Published by Bloomsbury USA on June 6, 2017
Marcus is ten when his mother dies in an accident. He is sent to live with his great aunt Charlotte, a woman he has never met. Charlotte lives in a beach cottage on a South Carolina island and makes a living painting island landscapes. One of her most popular paintings is of Grief Cottage at the far end of the beach. Before it was partially destroyed in a fire, the cottage was occupied for the summer by a young boy and his parents. The parents died in a storm while searching for the boy, whose body was never found.
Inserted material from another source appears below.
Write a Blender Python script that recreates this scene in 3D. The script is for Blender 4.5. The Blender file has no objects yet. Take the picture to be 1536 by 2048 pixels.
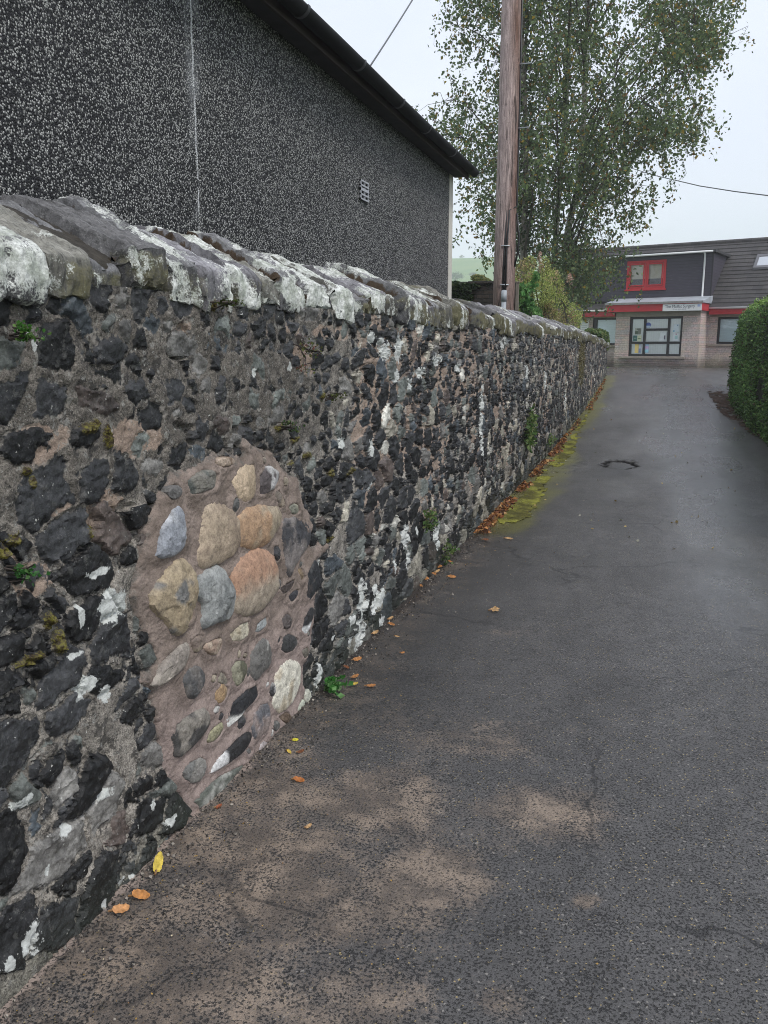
import bpy, math, random
import numpy as np
from mathutils import Vector, Matrix

rnd = random.Random(7)
RNG = np.random.default_rng(11)
C = bpy.context.scene.collection
SC = bpy.context.scene

# ------------------------------------------------------------------ camera
FPX, VX, VY = 1680.0, 1318.0, 692.0          # focal length in photo pixels, vanishing point of the lane
PITCH = math.atan((1024 - VY) / FPX)
YAW = math.atan((VX - 768) / FPX * math.cos(PITCH))
FW = np.array([-math.sin(YAW) * math.cos(PITCH), math.cos(YAW) * math.cos(PITCH), -math.sin(PITCH)])
RT = np.array([math.cos(YAW), math.sin(YAW), 0.0])
UP = np.cross(RT, FW)
EYE = np.array([0, 0, 1.6])
def ray(x, y): return FW + (x - 768) / FPX * RT - (y - 1024) / FPX * UP
def at_x(x, y, X): d = ray(x, y); return EYE + X / d[0] * d
def at_y(x, y, Y): d = ray(x, y); return EYE + Y / d[1] * d
def at_z(x, y, z): d = ray(x, y); return EYE + (z - 1.6) / d[2] * d
def at_plane(x, y, p0, n):
    d = ray(x, y); t = ((np.array(p0) - EYE) @ n) / (d @ n); return EYE + t * d
cam = bpy.data.cameras.new('camera'); co = bpy.data.objects.new('camera', cam); C.objects.link(co)
co.location = EYE; co.rotation_euler = (math.pi / 2 - PITCH, 0, YAW)
cam.sensor_fit = 'HORIZONTAL'; cam.sensor_width = 36; cam.lens = 36 * FPX / 1536
cam.clip_start = 0.05; cam.clip_end = 4000
SC.camera = co

# ------------------------------------------------------------------ ground profile along the lane
_ky = np.array([-50, 0, 9, 12.6, 18.2, 21.8, 24.8, 27, 29, 34, 60, 3000.])
_kz = np.array([0, 0, 0, .04, .232, .433, .655, .775, .80, .80, .80, .80])
_yy = np.linspace(-50, 3000, 30501)
_zz = np.interp(_yy, _ky, _kz)
_k = np.hanning(25); _k /= _k.sum()
_zz = np.convolve(np.pad(_zz, 12, mode='edge'), _k, 'valid')
def gz(y): return np.interp(y, _yy, _zz)
def at_ground(x, y):
    d = ray(x, y); t = 0.3
    for i in range(6000):
        p = EYE + t * d
        if p[2] <= gz(p[1]): return p
        t += 0.01
    return p

# ------------------------------------------------------------------ numpy noise
def _hash(ix, iy, seed):
    h = (ix.astype(np.int64) * 374761393 + iy.astype(np.int64) * 668265263 + seed * 974634777) & 0xFFFFFFFF
    h = ((h ^ (h >> 13)) * 1274126177) & 0xFFFFFFFF
    h = ((h ^ (h >> 16)) * 2246822519) & 0xFFFFFFFF
    h = h ^ (h >> 15)
    return (h & 0xFFFFFF) / float(0x1000000)
def vnoise(x, y, seed=0):
    ix = np.floor(x); iy = np.floor(y); fx = x - ix; fy = y - iy
    ux = fx * fx * fx * (fx * (fx * 6 - 15) + 10); uy = fy * fy * fy * (fy * (fy * 6 - 15) + 10)
    a = _hash(ix, iy, seed); b = _hash(ix + 1, iy, seed); c = _hash(ix, iy + 1, seed); d = _hash(ix + 1, iy + 1, seed)
    return (a * (1 - ux) + b * ux) * (1 - uy) + (c * (1 - ux) + d * ux) * uy
def fbm(x, y, oct=4, seed=0, gain=.5):           # about -1..1
    x = np.asarray(x, float); y = np.asarray(y, float)
    s = 0; a = 1; t = 0
    for i in range(oct):
        s = s + a * (vnoise(x, y, seed + i * 17) * 2 - 1); t += a; a *= gain
        x, y = (x * 1.6 - y * 1.2) + 3.7, (x * 1.2 + y * 1.6) + 1.3
    return s / t * 1.5
def sstep(a, b, x):
    t = np.clip((x - a) / (b - a), 0, 1); return t * t * (3 - 2 * t)
def poly_sd(poly, X, Y):                          # signed distance, positive inside
    poly = np.asarray(poly, float); n = len(poly)
    d = np.full(X.shape, 1e9); ins = np.zeros(X.shape, bool)
    for i in range(n):
        a = poly[i]; b = poly[(i + 1) % n]; e = b - a
        wx = X - a[0]; wy = Y - a[1]
        t = np.clip((wx * e[0] + wy * e[1]) / (e @ e + 1e-12), 0, 1)
        d = np.minimum(d, (wx - t * e[0]) ** 2 + (wy - t * e[1]) ** 2)
        c = (a[1] > Y) != (b[1] > Y)
        with np.errstate(divide='ignore', invalid='ignore'):
            xi = a[0] + (Y - a[1]) / (b[1] - a[1] if b[1] != a[1] else 1e-12) * e[0]
        ins ^= c & (X < xi)
    d = np.sqrt(d); return np.where(ins, d, -d)

# ------------------------------------------------------------------ objects
def org(o):
    v = Vector((0, 0, 0))
    while o: v += o.location; o = o.parent
    return v
def tag(o, label=None, cat=None, group=None, kind=None):
    if label: o['label'] = label
    if cat: o['category'] = cat
    if group: o['group'] = group
    if kind: o['kind'] = kind
    return o
def thing(name, loc, label, cat, group=None):
    o = bpy.data.objects.new(name, None); C.objects.link(o); o.location = loc; o.empty_display_size = .2
    return tag(o, label, cat, group)
def mesh_np(name, V, F, mat, parent=None, attrs=None, smooth=True, loc=None, sharp=None):
    """V (n,3) world coordinates, F (m,k) faces or list of such arrays with different k"""
    V = np.asarray(V, float)
    Fs = F if isinstance(F, list) else [F]
    Fs = [np.asarray(f, np.int32) for f in Fs if len(f)]
    me = bpy.data.meshes.new(name)
    o = bpy.data.objects.new(name, me); C.objects.link(o)
    off = np.zeros(3)
    if parent is not None: o.parent = parent; off = np.array(org(parent))
    if loc is not None:
        o.location = Vector(loc) - Vector(off); off = np.array(loc, float)
    V = V - off
    me.vertices.add(len(V)); me.vertices.foreach_set('co', V.astype(np.float32).ravel())
    nl = sum(f.size for f in Fs); npol = sum(len(f) for f in Fs)
    me.loops.add(nl); me.polygons.add(npol)
    me.loops.foreach_set('vertex_index', np.concatenate([f.ravel() for f in Fs]))
    ls = []; st = 0
    for f in Fs:
        ls.append(st + np.arange(len(f)) * f.shape[1]); st += f.size
    me.polygons.foreach_set('loop_start', np.concatenate(ls).astype(np.int32))
    me.polygons.foreach_set('use_smooth', np.full(npol, bool(smooth)))
    me.update(calc_edges=True)
    for k, a in (attrs or {}).items():
        a = np.asarray(a, np.float32)
        if a.ndim == 1:
            at = me.attributes.new(k, 'FLOAT', 'POINT'); at.data.foreach_set('value', a)
        else:
            if a.shape[1] == 3: a = np.hstack([a, np.ones((len(a), 1), np.float32)])
            at = me.attributes.new(k, 'FLOAT_COLOR', 'POINT'); at.data.foreach_set('color', a.ravel())
    if mat: me.materials.append(mat)
    if sharp: me.set_sharp_from_angle(angle=math.radians(sharp))
    return o
def grid_faces(nu, nv, off=0):
    i, j = np.meshgrid(np.arange(nu - 1), np.arange(nv - 1), indexing='ij')
    a = (i * nv + j).ravel() + off
    return np.stack([a, a + nv, a + nv + 1, a + 1], 1)

class MB:
    """collects boxes, tubes and plates in a frame (origin, ex, ey, ez) and builds ONE mesh"""
    def __init__(s, o=(0, 0, 0), ex=(1, 0, 0), ey=(0, 1, 0), ez=(0, 0, 1)):
        s.o = np.array(o, float); s.M = np.array([ex, ey, ez], float); s.V = []; s.Q = []; s.N = []; s.n = 0
    def w(s, p): return s.o + np.asarray(p, float) @ s.M
    def add(s, pts, faces):
        s.V.append(s.w(pts)); 
        for f in faces: s.N.append([i + s.n for i in f])
        s.n += len(pts); return s
    def box(s, x0, x1, y0, y1, z0, z1):
        p = [(x, y, z) for z in (z0, z1) for y in (y0, y1) for x in (x0, x1)]
        return s.add(p, [(0, 2, 3, 1), (4, 5, 7, 6), (0, 1, 5, 4), (2, 6, 7, 3), (0, 4, 6, 2), (1, 3, 7, 5)])
    def prism(s, poly, axis, a0, a1):
        """poly in the two other axes, extruded along axis (0/1/2)"""
        n = len(poly); pts = []
        for a in (a0, a1):
            for q in poly:
                p = list(q); p.insert(axis, a); pts.append(p)
        fs = [tuple(range(n - 1, -1, -1)), tuple(range(n, 2 * n))]
        fs += [(i, (i + 1) % n, n + (i + 1) % n, n + i) for i in range(n)]
        return s.add(pts, fs)
    def tube(s, pts, r, seg=8, caps=True):
        pts = [np.array(p, float) for p in pts]; n = len(pts)
        rr = r if hasattr(r, '__len__') else [r] * n
        out = []; prev = None
        for i, p in enumerate(pts):
            t = pts[min(i + 1, n - 1)] - pts[max(i - 1, 0)]; t /= np.linalg.norm(t) + 1e-9
            if prev is None:
                a = np.array([0, 0, 1.]) if abs(t[2]) < .9 else np.array([1., 0, 0])
            else: a = prev
            b = np.cross(t, a); b /= np.linalg.norm(b) + 1e-9; a = np.cross(b, t); prev = a
            for k in range(seg):
                an = 2 * math.pi * k / seg
                out.append(p + rr[i] * (math.cos(an) * a + math.sin(an) * b))
        fs = [(i * seg + k, i * seg + (k + 1) % seg, (i + 1) * seg + (k + 1) % seg, (i + 1) * seg + k) for i in range(n - 1) for k in range(seg)]
        if caps: fs += [tuple(range(seg - 1, -1, -1)), tuple((n - 1) * seg + k for k in range(seg))]
        return s.add(out, fs)
    def build(s, name, mat, parent=None, smooth=False, bevel=0, label=None):
        V = np.concatenate(s.V); by = {}
        for f in s.N: by.setdefault(len(f), []).append(f)
        o = mesh_np(name, V, [np.array(v) for v in by.values()], mat, parent, smooth=smooth)
        if bevel:
            b = o.modifiers.new('edge', 'BEVEL'); b.width = bevel; b.segments = 2; b.limit_method = 'ANGLE'
        if label: o['label'] = label
        return o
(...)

Charlotte is reclusive and not particularly interested in, or capable of, raising a ten-year-old boy. Marcus knows he is intruding on her privacy, and while Charlotte does not intend to make Marcus feel unwelcome in her home, Marcus has reason to believe that he is a burden, no matter how helpful he tries to be. Mostly, he tries to stay away so Charlotte can enjoy her solitude. Long walks on the beach to Grief Cottage are a logical way to spend his time.
Gail Godwin’s cover blurb warns the reader that Grief Cottage is a ghost story, but it is primarily the story of Marcus’ struggle to understand his life. Marcus was uprooted once, while his mother was still alive, after he inflicted a savage beating on a friend. This new change in his life, following his mother’s death, might in some ways be welcome as a new beginning.
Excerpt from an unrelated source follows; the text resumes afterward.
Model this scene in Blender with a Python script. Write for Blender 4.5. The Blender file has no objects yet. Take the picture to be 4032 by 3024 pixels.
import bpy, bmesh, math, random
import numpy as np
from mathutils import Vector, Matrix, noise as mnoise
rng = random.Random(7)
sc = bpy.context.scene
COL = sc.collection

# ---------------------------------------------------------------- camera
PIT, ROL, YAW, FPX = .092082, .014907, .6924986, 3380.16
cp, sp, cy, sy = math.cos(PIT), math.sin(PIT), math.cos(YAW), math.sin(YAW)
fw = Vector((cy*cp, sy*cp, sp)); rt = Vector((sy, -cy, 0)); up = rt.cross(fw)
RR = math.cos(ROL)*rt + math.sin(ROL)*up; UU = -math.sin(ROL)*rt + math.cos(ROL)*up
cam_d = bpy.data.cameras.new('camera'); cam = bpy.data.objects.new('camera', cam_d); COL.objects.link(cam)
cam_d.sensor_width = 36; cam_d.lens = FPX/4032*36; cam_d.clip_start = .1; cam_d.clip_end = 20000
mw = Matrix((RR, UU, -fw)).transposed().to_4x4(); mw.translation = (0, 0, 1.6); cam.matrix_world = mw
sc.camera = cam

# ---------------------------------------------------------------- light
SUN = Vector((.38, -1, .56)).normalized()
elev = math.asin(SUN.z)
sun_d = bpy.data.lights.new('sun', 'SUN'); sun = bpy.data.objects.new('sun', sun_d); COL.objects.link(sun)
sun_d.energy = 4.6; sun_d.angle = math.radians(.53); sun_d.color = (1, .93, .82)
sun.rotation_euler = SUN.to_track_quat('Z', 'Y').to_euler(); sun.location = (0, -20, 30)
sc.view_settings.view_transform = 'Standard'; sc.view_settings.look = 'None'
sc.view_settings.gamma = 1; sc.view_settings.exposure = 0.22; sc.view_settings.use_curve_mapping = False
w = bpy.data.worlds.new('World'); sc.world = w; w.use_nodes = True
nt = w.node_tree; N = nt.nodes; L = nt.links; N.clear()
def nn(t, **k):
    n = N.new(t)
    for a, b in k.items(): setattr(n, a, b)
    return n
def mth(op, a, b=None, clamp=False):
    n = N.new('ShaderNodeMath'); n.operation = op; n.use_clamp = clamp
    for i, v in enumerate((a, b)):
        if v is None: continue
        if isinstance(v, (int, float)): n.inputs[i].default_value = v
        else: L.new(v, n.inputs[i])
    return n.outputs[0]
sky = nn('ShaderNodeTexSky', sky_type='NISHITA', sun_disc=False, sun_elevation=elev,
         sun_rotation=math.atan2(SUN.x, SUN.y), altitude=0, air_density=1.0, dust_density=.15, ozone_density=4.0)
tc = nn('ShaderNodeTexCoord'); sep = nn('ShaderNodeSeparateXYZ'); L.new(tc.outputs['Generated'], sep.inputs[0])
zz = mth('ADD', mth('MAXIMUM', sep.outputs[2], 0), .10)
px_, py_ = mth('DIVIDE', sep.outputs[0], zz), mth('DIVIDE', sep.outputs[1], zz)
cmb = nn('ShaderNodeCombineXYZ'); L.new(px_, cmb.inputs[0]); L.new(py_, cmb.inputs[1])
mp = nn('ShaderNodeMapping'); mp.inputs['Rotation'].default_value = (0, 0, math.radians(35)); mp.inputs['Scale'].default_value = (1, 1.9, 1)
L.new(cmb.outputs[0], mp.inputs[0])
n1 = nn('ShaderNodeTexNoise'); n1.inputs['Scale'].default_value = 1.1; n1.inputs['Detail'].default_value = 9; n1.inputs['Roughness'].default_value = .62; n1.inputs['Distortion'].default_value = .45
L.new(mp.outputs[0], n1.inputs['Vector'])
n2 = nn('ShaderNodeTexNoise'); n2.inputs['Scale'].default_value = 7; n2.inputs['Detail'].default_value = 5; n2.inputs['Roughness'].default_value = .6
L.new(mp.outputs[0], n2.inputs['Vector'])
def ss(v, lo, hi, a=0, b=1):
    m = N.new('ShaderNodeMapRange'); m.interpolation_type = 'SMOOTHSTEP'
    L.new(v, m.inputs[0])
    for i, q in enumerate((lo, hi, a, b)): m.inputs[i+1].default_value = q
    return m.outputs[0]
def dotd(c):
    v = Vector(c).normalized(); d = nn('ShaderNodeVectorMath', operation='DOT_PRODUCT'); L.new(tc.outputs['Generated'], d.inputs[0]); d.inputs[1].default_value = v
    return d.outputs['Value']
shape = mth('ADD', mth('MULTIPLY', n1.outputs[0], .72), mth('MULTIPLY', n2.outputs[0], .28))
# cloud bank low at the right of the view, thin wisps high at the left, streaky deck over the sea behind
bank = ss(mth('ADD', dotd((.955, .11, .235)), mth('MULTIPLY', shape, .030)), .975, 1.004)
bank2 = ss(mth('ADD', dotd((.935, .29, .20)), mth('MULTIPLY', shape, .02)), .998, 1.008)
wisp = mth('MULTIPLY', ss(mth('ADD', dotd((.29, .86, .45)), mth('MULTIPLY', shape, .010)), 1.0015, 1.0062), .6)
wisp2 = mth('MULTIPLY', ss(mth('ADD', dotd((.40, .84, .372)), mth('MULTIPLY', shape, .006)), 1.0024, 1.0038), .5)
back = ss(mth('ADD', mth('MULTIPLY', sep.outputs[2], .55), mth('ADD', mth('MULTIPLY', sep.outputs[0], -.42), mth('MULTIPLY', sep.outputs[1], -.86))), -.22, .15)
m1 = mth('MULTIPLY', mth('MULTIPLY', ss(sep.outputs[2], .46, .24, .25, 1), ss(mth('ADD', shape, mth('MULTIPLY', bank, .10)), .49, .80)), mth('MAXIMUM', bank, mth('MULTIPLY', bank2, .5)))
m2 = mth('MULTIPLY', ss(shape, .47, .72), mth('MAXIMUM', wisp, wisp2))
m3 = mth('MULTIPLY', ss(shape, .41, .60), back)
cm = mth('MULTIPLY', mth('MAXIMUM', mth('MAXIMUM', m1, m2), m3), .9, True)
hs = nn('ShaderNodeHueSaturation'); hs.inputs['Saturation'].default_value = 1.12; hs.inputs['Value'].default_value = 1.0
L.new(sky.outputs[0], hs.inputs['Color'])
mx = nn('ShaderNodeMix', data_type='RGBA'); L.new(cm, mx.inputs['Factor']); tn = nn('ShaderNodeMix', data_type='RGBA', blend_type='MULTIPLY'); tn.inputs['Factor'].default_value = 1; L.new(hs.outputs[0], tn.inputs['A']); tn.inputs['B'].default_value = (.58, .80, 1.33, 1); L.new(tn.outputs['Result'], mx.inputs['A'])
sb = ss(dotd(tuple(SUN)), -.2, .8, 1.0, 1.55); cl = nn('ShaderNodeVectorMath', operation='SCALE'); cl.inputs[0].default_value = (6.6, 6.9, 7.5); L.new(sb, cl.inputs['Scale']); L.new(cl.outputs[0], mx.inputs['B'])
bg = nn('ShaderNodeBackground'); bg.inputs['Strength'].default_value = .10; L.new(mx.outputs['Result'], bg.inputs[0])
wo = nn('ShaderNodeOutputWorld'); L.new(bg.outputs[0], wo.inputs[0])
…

Is Grief Cottage haunted? Marcus sees the ghost of a boy at the ruins of the cottage, but perhaps he is seeing the manifestation of his own grief. The ghost makes only rare appearances, creating a frame for the rest of Marcus’ experiences on the island.
The reader encounters quite a few digressions in Grief Cottage, from biographical snippets about Alec Guinness (who, like Marcus, did not know his father’s identity) to details of the invented island and its history. Some of the digressions help build setting and flesh out characters, but after a point, they impede the story’s development. On the other hand, information about erosion of the beach and (sometimes futile) efforts to preserve historic places establish the themes of change and resistance to change by hanging onto the past that pervade the novel.
Some aspects of Grief Cottage, particularly certain characters, are a wee bit too pretentious. For example, Marcus spends time with an aging bedridden woman who is engaged in a self-absorbed archeology of herself and has a good cry when she realizes that no self can ever share their entire being with another self. Similar wisdom imparted by other island inhabitants is difficult to endure, simply because it is unrelenting.
Aunt Charlotte often tells Marcus that he is too good to be true. I shared that sentiment. Too good, too thoughtful, too helpful, too courteous. Godwin makes clear that his goodness is motivated by fear of rejection (and by being raised by a caring mother), but his goodness also makes Marcus dull, despite the drama he has endured.
Other aspects of Grief Cottage just didn’t work for me. After spending the novel being a tortured model of goodness, Marcus is inhabited by an imaginary gremlin who coaxes him to do something mildly bad and then punishes him with a self-destructive impulse. The gremlin, unlike the ghost, struck me as a plot device rather than a mental construct that Marcus would actually devise. And since Marcus’ voice, or at least his internal voice, is that of adult with an Ivy League education, I couldn’t accept it as belonging to a middle school boy. In fact, everyone in the novel speaks in the same voice, which seems false given their varying backgrounds.
Still, there is no doubt that Gail Godwin is among the most elegant writers in current literature, and the novel bears reading simply for its graceful language. Despite my reservations about Marcus, I appreciated Godwin’s insights into the island and the people who inhabit it.